DATASET RECORDS =
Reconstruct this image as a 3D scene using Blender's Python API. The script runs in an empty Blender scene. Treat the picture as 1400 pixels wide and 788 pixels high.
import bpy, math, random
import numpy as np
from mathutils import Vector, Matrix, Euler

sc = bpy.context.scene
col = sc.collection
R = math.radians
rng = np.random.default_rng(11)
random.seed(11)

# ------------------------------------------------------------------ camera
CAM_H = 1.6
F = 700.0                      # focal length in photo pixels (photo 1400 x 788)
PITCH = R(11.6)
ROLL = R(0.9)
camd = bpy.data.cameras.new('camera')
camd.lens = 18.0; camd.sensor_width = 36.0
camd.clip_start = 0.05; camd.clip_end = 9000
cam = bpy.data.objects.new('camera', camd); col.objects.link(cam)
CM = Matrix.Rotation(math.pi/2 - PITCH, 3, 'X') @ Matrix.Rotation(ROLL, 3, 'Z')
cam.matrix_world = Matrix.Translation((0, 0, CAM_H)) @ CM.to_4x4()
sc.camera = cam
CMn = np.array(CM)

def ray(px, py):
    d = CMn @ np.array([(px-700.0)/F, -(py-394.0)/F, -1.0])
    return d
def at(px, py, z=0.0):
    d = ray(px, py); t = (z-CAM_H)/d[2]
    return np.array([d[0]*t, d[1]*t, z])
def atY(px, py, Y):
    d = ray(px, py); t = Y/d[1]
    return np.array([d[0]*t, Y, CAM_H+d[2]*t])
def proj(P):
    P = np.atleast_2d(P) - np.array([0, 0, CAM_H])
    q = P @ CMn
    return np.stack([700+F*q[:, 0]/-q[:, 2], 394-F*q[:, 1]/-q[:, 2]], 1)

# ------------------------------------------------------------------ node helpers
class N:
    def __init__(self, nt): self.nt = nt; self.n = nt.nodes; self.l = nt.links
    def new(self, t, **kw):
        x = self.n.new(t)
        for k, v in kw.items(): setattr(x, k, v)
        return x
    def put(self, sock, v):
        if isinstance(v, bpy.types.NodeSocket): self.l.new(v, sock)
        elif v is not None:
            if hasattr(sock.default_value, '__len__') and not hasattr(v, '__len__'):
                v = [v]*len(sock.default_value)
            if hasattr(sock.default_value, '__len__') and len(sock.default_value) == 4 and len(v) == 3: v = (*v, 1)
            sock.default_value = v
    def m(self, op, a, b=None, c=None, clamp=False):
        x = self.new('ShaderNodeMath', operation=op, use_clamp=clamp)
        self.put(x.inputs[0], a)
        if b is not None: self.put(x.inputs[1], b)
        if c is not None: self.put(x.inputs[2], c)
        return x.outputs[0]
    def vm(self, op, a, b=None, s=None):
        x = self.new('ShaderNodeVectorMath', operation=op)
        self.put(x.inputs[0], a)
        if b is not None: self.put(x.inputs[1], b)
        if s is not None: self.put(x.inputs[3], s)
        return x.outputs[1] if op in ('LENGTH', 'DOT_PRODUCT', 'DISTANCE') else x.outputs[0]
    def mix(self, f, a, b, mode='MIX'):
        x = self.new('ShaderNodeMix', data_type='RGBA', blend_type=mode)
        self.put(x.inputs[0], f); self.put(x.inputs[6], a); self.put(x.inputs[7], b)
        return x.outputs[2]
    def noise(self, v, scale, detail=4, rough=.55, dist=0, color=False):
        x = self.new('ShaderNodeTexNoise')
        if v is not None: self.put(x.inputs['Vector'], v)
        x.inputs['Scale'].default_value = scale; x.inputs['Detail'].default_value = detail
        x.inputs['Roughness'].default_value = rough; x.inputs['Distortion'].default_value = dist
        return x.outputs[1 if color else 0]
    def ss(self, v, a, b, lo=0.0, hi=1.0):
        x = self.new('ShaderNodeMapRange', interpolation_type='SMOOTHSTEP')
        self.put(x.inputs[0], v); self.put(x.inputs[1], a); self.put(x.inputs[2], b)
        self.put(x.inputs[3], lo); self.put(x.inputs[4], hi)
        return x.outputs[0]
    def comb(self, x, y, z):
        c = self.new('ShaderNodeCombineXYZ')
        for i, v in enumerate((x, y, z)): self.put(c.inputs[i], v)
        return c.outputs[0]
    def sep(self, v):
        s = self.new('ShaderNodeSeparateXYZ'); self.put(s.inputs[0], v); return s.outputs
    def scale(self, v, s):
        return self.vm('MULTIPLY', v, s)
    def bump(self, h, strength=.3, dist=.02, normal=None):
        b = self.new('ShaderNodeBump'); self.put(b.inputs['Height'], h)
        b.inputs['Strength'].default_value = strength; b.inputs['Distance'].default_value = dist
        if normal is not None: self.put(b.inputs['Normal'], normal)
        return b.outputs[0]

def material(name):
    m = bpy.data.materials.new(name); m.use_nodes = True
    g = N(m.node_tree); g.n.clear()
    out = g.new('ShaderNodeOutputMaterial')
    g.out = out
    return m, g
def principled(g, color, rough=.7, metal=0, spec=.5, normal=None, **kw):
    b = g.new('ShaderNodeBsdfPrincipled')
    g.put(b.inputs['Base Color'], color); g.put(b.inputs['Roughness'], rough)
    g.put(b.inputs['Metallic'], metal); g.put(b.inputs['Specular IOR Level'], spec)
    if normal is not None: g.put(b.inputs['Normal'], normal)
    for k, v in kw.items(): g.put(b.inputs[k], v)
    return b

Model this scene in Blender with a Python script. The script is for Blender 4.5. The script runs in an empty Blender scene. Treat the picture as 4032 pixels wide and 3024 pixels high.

DO THIS = Collect the complete line wherever the string "picture" appears in the records.

OUTPUT FOR THIS TASK =
Reconstruct this image as a 3D scene using Blender's Python API. The script runs in an empty Blender scene. Treat the picture as 1400 pixels wide and 788 pixels high.
Model this scene in Blender with a Python script. The script is for Blender 4.5. The script runs in an empty Blender scene. Treat the picture as 4032 pixels wide and 3024 pixels high.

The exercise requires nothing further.